The new income funds include Vanguard FTSE Canadian High Dividend Yield Index ETF, Vanguard FTSE Canadian Capped REIT Index ETF and Vanguard Canadian Short-Term Corporate Bond Index ETF. The product launch also includes Vanguard S&P 500 Index Fund and a currency-hedged version of that fund.
“The new products will round out the first tranche of Vanguard ETFs, which were designed to be core building blocks for any investment portfolio,” says Atul Tiwari, managing director of Vanguard Canada. “If you look at the [sector’s] trends year-to-date, income and equities-income products are the drivers.”
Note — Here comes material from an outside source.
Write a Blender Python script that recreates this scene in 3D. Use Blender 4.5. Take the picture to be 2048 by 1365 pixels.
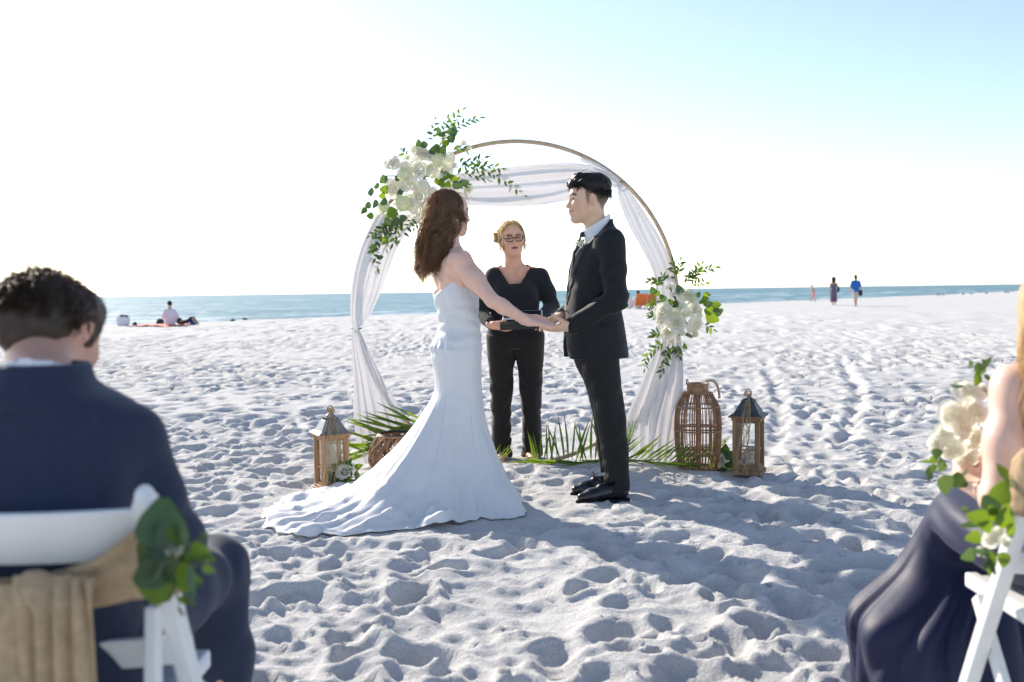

Vanguard Canada, a wholly owned subsidiary of U. S.-based investment-management behemoth Vanguard Group Inc., opened its doors in Canada last December, bringing its parent’s low-cost, index-based investment approach to Canadians. The Canadian subsidiary so far has garnered $316 million in AUM.
Although Vanguard Group is a whale in the U. S. ETF marketplace with 64 ETFs housing US$220 billion in AUM, Vanguard Canada is a minnow here. The biggest player in the $50-billion Canadian ETF sector is iShares Funds Canada Ltd., a division of BlackRock Asset Management Canada Ltd., with 76% of the market and $39.4 billion in AUM; followed by Bank of Montreal, which has a 14% market share and $7.2 billion in AUM.
Vanguard Canada’s most popular product is Vanguard MSCI Canada Index ETF, with a rock-bottom management fee of nine basis points (bps), which has brought in $76 million in AUM. The second-most popular fund is Vanguard MSCI Emerging Markets Index ETF, with a management fee of 49 bps and AUM of $70 million.
The popularity of the Vanguard Emerging Markets ETF, Tiwari says, is “a bit of a surprise,” given that the sector is generally experiencing outflows in the emerging-markets equities category.
“The category has seen outflows, and we’re seeing inflows, which is a testament to our low-cost approach,” Tiwari says. “Many of those who follow a disciplined asset-allocation and rebalancing approach are looking to Vanguard to fulfil that proxy.”
The average management fee on Vanguard Canada’s existing ETFs is 24 bps, while the sector’s average is almost four times higher at 88 bps. According to Toronto-based Morningstar Canada, the average management expense ratio for a Canadian equities fund is 2.8%. This means Canadian equities fund portfolio managers who take an active approach must consistently outperform the benchmark by about 2% just to match market returns. Given the low returns of the past five years, cost savings on management fees make a bigger impact.
Rising awareness of the cost of fees has spurred the growth of ETFs in Canada. As of Aug. 31, the value of ETF AUM in Canada stood at $50 billion, an increase of about 16% year-to-date. According to the BMO report, the Canadian sector has seen an average annual growth rate of 18.5% during the past five years as investors ranging from institutional managers to individuals increasingly employ ETFs as part of their portfolios’ construction.
“ETFs have become a popular solution for investors looking to reduce costs while also attaining market exposure,” the report says. “This is especially true, given that similar plain-vanilla ETF products are becoming less expensive due to pricing competition from various providers.”
Although the year has seen some brief rallies in Canadian equities, the BMO report adds, it is clear that the appetite for risk among Canadian investors continues at a low level.
AUM in dividend-based ETFs, which tend to be defensively oriented in established, blue-chip companies, grew by 45.2% for the first eight months of the year. Several ETF providers have gone beyonnd plain-vanilla products, developing ETFs to help reduce volatility. Some of the more sophisticated ETFs use hedging and long/short strategies or covered-call options to enhance yield.